The Convention of Cintra gave Portugal, with its capital and all its strong places, into the hands of the British, and Junot's troops, that bad entered Lisbon as conquerors, were conveyed ignobly in British transports back to France. But in Great Britain itself the news of the Convention was received with angry disgust. It called forth, indeed, a louder explosion of wrath than if the entire British army had been driven to re-embark, or had even been destroyed!

At Baylen, Spanish peasants had compelled a French marshal and his army to surrender as prisoners; at Cintra, British generals had allowed a beaten French army to march off with what seemed to be the honours. of war and the plunder of a country.

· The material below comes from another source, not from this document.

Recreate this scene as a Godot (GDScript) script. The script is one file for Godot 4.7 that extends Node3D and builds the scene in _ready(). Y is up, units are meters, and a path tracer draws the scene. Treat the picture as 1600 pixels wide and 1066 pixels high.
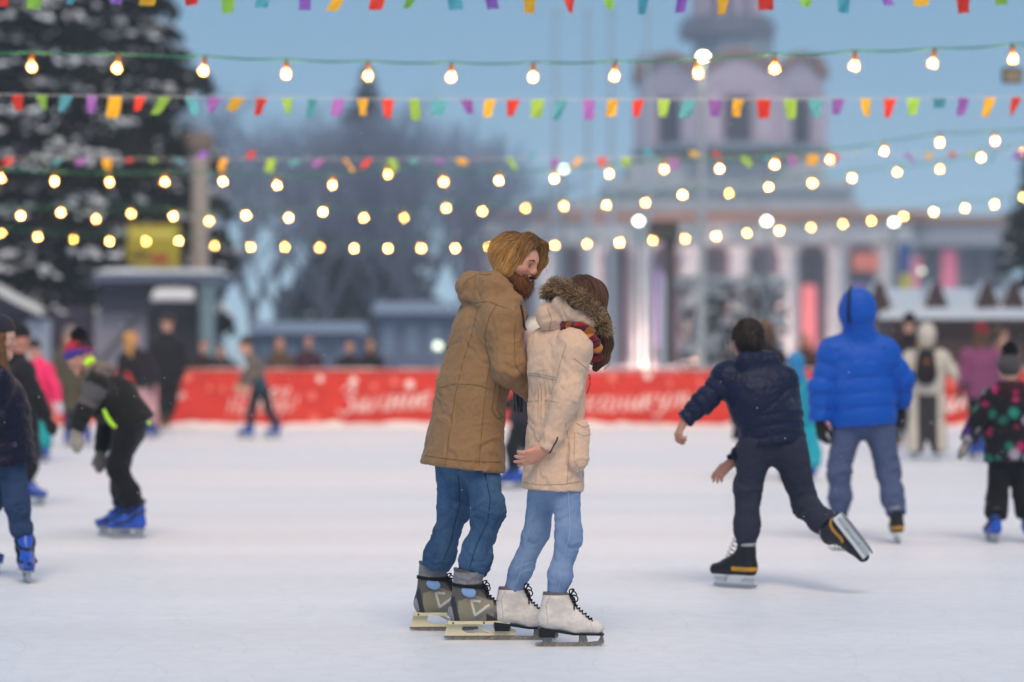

A court of inquiry, consisting of seven British generals, sat at Chelsea, and spent six weeks taking evidence on the subject. Wellesley, Burrard, and Dalrymple were practically put on their trial. Six generals approved and one disapproved of the armistice; four generals, approved of the Convention, three disapproved. The report of the court of inquiry dwells with wide-eyed astonishment on "the extraordinary circumstances under which two new commanding generals arrived from the ocean and joined the army, the one during, and the other immediately after, a battle, and these necessarily superseding each other, and both the original commander, within the space of twenty-four hours."

The world still shares that wonder of the six major- generals who formed the court of inquiry. The inquiry, however, made it clear that Wellesley had been fatally hampered by the elderly and leisurely generals put over him, and he emerged from the trial with reputation undamaged.

The Convention, with all its defects, was undoubtedly a blow to the French, a substantial advantage for the British. Napoleon summed up the situation in a sentence: "I was going," he says, "to send Junot before a council of war, when, fortunately, the English tried their generals, and saved me the pain of punishing an old friend."